О том, что происходило вокруг, писал и школьник Юра Рябкин. Подробные наблюдения любознательного подростка отражают весь страх блокадного города. С первых дней войны он описывает свою жизнь, ещё не зная, какие испытания выпадут на его судьбу. Юра на страницах блокнота рассказывает о том, что он читал, о том, как играл с друзьями. Постепенно мысли мальчика начинают занимать военные операции, позже появляются свидетельства голода. Школьник ведёт диалог с собой о собственном поведении, судьбе, надеется на эвакуацию. На последних страницах Юра ждёт смерти.

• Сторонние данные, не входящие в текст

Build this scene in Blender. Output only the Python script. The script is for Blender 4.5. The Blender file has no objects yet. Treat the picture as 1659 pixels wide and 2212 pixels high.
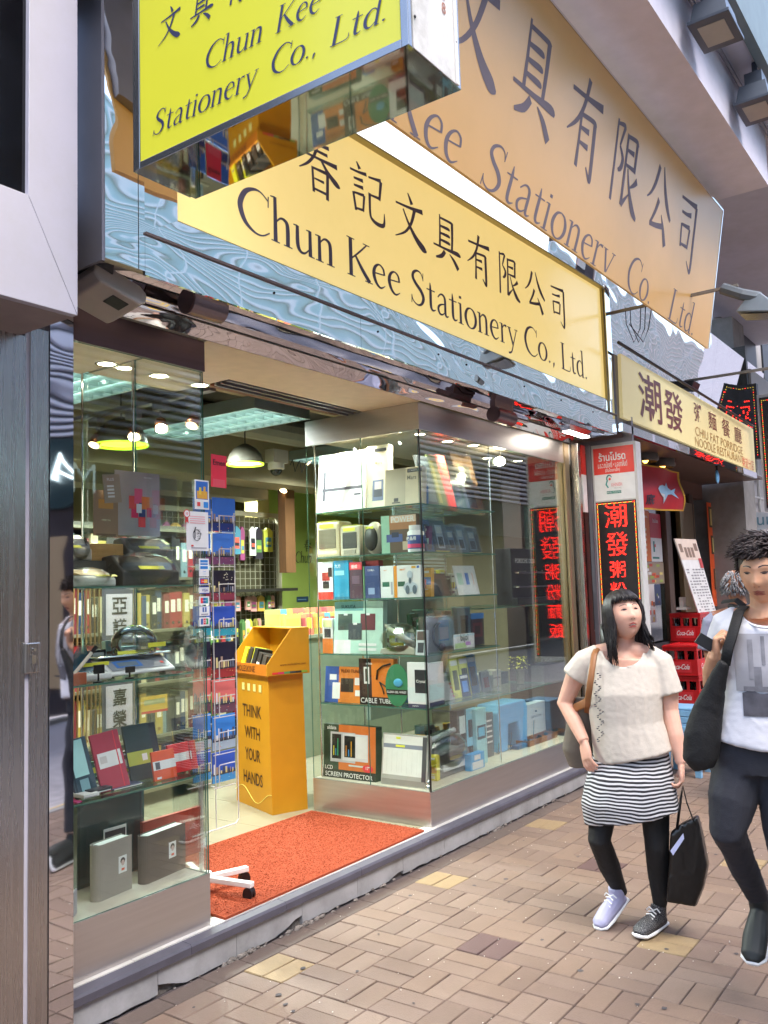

«А ведь что со мной было? Ел кота, воровал ложкой из котелков Анфисы Николаевны, утаскивал лишнюю кроху у мамы и Иры, обманывал порой их, замерзал в бесконечных очередях, ругался и дрался у дверей магазинов за право пойти и получить 100 г. масла… Я зарастал грязью, разводил кучу вшей, у меня не хватало энергии от истощения, чтобы встать со стула, — это была для меня такая огромная тяжесть! Непрерывная бомбёжка и обстрелы, дежурства на школьных чердаках, споры и сцены дома с дележом продуктов… Я осознал цену хлебной крошки, которые подбирал пальцем по столу, и я понял, хотя, быть может, и не до конца, свой грубый эгоистичный характер. «Горбатого одна могила исправит» — говорит пословица. Неужели я не исправлю своего характера?» - дневник Юры Рябкина.

Для тех кто хочет знать и чувствовать ленинградская поэтесса Ольга Бергольц оставила циклы стихов, городские власти открыли музей обороны Ленинграда, Даниили Гранин и Алесь Адомович записали воспоминания блокадников.